» **Entries shown**:
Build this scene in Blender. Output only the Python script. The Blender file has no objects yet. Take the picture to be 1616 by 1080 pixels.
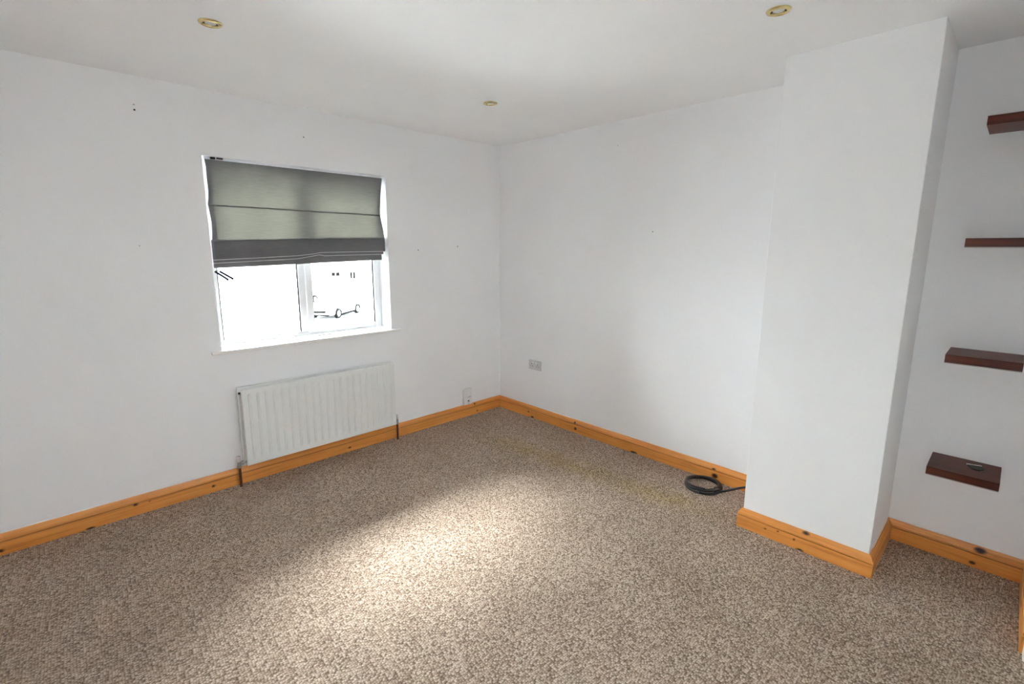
import bpy, bmesh, math, random
from mathutils import Vector, Matrix
random.seed(7)
S = bpy.context.scene
C = S.collection

# ------------------------------------------------------------------ camera
F_PX = 765.2348
YAW, PITCH, ROLL = 0.8038, -0.1774, 0.0029
CAM = Vector((-3.0588, -3.3546, 1.5149))
fw = Vector((math.cos(PITCH)*math.cos(YAW), math.cos(PITCH)*math.sin(YAW), math.sin(PITCH)))
rt = fw.cross(Vector((0, 0, 1))).normalized()
up = rt.cross(fw)
r2 = math.cos(ROLL)*rt + math.sin(ROLL)*up
u2 = -math.sin(ROLL)*rt + math.cos(ROLL)*up
cd = bpy.data.cameras.new('camera')
cam = bpy.data.objects.new('camera', cd)
C.objects.link(cam)
m = Matrix((r2, u2, -fw)).transposed().to_4x4()
m.translation = CAM
cam.matrix_world = m
cd.sensor_fit = 'HORIZONTAL'
cd.sensor_width = 36.0
cd.lens = F_PX*36.0/1616.0
cd.shift_x = -1.25/1616.0
cd.shift_y = -11.24/1616.0
cd.clip_start = 0.02
cd.clip_end = 500
S.camera = cam

# ------------------------------------------------------------------ sky, exposure
W = bpy.data.worlds.new('overcast_sky')
S.world = W
W.use_nodes = True
bg = W.node_tree.nodes['Background']
bg.inputs['Color'].default_value = (0.89, 0.945, 1.0, 1)
# standard overcast sky: the zenith three times as bright as the horizon
wt = W.node_tree
wtc = wt.nodes.new('ShaderNodeTexCoord'); wsx = wt.nodes.new('ShaderNodeSeparateXYZ'); wma = wt.nodes.new('ShaderNodeMath'); wmb = wt.nodes.new('ShaderNodeMath')
wt.links.new(wtc.outputs['Generated'], wsx.inputs[0])
wma.operation = 'MAXIMUM'; wma.inputs[1].default_value = 0.0; wt.links.new(wsx.outputs['Z'], wma.inputs[0])
wmb.operation = 'MULTIPLY_ADD'; wt.links.new(wma.outputs[0], wmb.inputs[0])
SKY = 8.3                                        # strength at the horizon
wmb.inputs[1].default_value = 2.0*SKY; wmb.inputs[2].default_value = SKY
wt.links.new(wmb.outputs[0], bg.inputs['Strength'])
S.view_settings.view_transform = 'Standard'
S.view_settings.look = 'None'
S.view_settings.gamma = 1.0
S.view_settings.use_curve_mapping = False
S.view_settings.exposure = 2.2
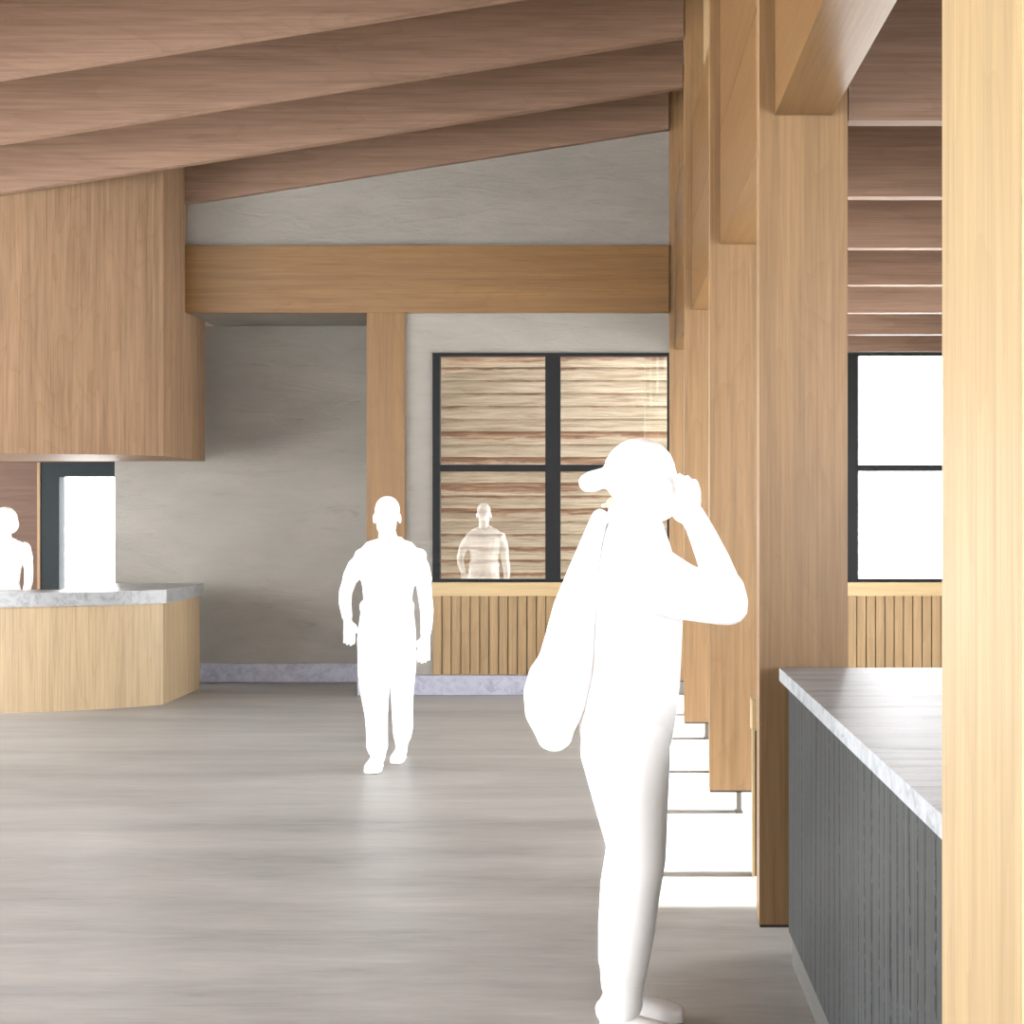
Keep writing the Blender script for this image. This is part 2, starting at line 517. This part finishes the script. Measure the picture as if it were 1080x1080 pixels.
# columns on steel feet
col_labels = ['wide oak column whose foot stands behind the end of the counter',
              'second oak column from the counter, raised on a thin steel foot with sunlit floor below',
              'third oak column from the counter, between the nearer raised column and the end wall',
              'slim looking oak column set against the end wall at the window edge']
def column(y, label):
    xc = (XL + XR) / 2
    root = empty('timber_column', (xc, y + .05, 0), label, 'column', 'oak columns in a row')
    build('shaft', bx(XL, XR, y, y + .10, .127, 5.69), M['column'], root, bevel=.003)
    build('shoe_plate', bx(XL + .002, XR - .002, y + .001, y + .099, .116, .126), M['dark'], root)
    build('steel_foot', bx(xc - .012, xc + .012, y + .02, y + .08, .008, .115), M['steel'], root)
    build('floor_plate', bx(xc - .02, xc + .02, y + .01, y + .09, .0005, .008), M['steel'], root)
    return root
for y, l in zip(YC, col_labels):
    column(y, l)

# girders spanning from column to column
gl = ['between the viewer and the counter end column, nearest of the row',
      'between the first and second oak columns',
      'between the second and third oak columns',
      'between the third oak column and the end wall']
spans = [(2.12, YC[0] - .003), (YC[0] + .103, YC[1] - .003), (YC[1] + .103, YC[2] - .003), (YC[2] + .103, YC[3] - .003)]
for (a, b), l in zip(spans, gl):
    m = (a + b) / 2
    o = build('lower_girder', bx(.62, .83, a, b, 3.114, 3.733), M['beam_y'], origin=(.725, m, 3.114), bevel=.003)
    tag(o, 'lower amber girder ' + l, 'beam', 'lower girders between columns')
    o = build('upper_girder', bx(.62, .83, a, b, 3.739, 4.49), M['beam_y'], origin=(.725, m, 3.739), bevel=.003)
    tag(o, 'upper amber girder ' + l.split(',')[0], 'beam', 'upper girders between columns')
    o = build('clerestory_panel', bx(.70, .80, a, b, 4.496, 5.7), M['pale_y'], origin=(.75, m, 4.496))
    tag(o, 'pale ash clerestory panel ' + l.split(',')[0], 'panel', 'clerestory panels')

# sloping roof joists of the hall
jl = {12.84: 'sloping rose brown joist lying on the top edge of the concrete gable',
      11.575: 'sloping joist just in front of the curved wooden bulkhead, second from the gable',
      10.31: 'sloping joist third from the concrete gable, crossing above the bulkhead',
      9.045: 'sloping joist fourth from the concrete gable, cut by the upper edge of the view'}
y = 12.84
k = 0
while y > -3.9:
    x0 = -3.797 if k == 0 else -9.0
    yy = y - .012
    y1 = yy + (.04 if k == 0 else .078)
    x1 = XL - .006 if abs((y - YC[0]) % BAY) < .2 or abs((y - YC[0]) % BAY - BAY) < .2 else .615
    pts = [(x0, zroof(x0)), (x1, zroof(x1)), (x1, zroof(x1) + .595), (x0, zroof(x0) + .595)]
    o = build('roof_joist', prism_y(NB(), pts, yy - (0.03 if k == 0 else 0), y1 - (0.004 if k == 0 else 0)), M['joist'], origin=(-3, yy, zroof(-3)), bevel=.002)
    key = round(y, 3)
    lab = next((v for kk, v in jl.items() if abs(kk - key) < .02), None)
    tag(o, lab or 'sloping joist overhead, number %d from the concrete gable, above the upper edge of the view' % (k + 1), 'joist', 'sloping roof joists')
    y -= BAY / 2
    k += 1
# eaves plate the joists land on
o = None

# flat joists of the side aisle
names = ['first', 'second', 'third', 'fourth', 'fifth', 'sixth', 'seventh']
ys = [5.25 + i * BAY / 2 for i in range(7)]
for i, y in enumerate(ys):
    if i == 6: y = 12.775
    o = build('aisle_joist', bx(XR + .004 if i % 2 == 0 else .834, XW - .002, y, y + (.075 if i < 6 else .05), 3.095, 3.715), M['joist'], origin=(2, y, 3.095), bevel=.002)
    tag(o, ('flat brown aisle joist directly above the far window' if i == 6 else 'flat brown aisle joist beside the columns, %s up from the far window' % names[6 - i]), 'joist', 'flat aisle joists')
for y in (3.87, 2.62):
    o = build('aisle_joist', bx(.834, XW - .002, y, y + .075, 3.095, 3.715), M['joist'], origin=(2, y, 3.095), bevel=.002)
    tag(o, 'flat brown aisle joist over the counter, ' + ('its face filling the upper edge' if y > 3 else 'out of view above'), 'joist', 'flat aisle joists')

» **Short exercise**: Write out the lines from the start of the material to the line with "S.camera = cam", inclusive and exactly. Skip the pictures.

» **Full response**:
Build this scene in Blender. Output only the Python script. The Blender file has no objects yet. Take the picture to be 1616 by 1080 pixels.
import bpy, bmesh, math, random
from mathutils import Vector, Matrix
random.seed(7)
S = bpy.context.scene
C = S.collection

# ------------------------------------------------------------------ camera
F_PX = 765.2348
YAW, PITCH, ROLL = 0.8038, -0.1774, 0.0029
CAM = Vector((-3.0588, -3.3546, 1.5149))
fw = Vector((math.cos(PITCH)*math.cos(YAW), math.cos(PITCH)*math.sin(YAW), math.sin(PITCH)))
rt = fw.cross(Vector((0, 0, 1))).normalized()
up = rt.cross(fw)
r2 = math.cos(ROLL)*rt + math.sin(ROLL)*up
u2 = -math.sin(ROLL)*rt + math.cos(ROLL)*up
cd = bpy.data.cameras.new('camera')
cam = bpy.data.objects.new('camera', cd)
C.objects.link(cam)
m = Matrix((r2, u2, -fw)).transposed().to_4x4()
m.translation = CAM
cam.matrix_world = m
cd.sensor_fit = 'HORIZONTAL'
cd.sensor_width = 36.0
cd.lens = F_PX*36.0/1616.0
cd.shift_x = -1.25/1616.0
cd.shift_y = -11.24/1616.0
cd.clip_start = 0.02
cd.clip_end = 500
S.camera = cam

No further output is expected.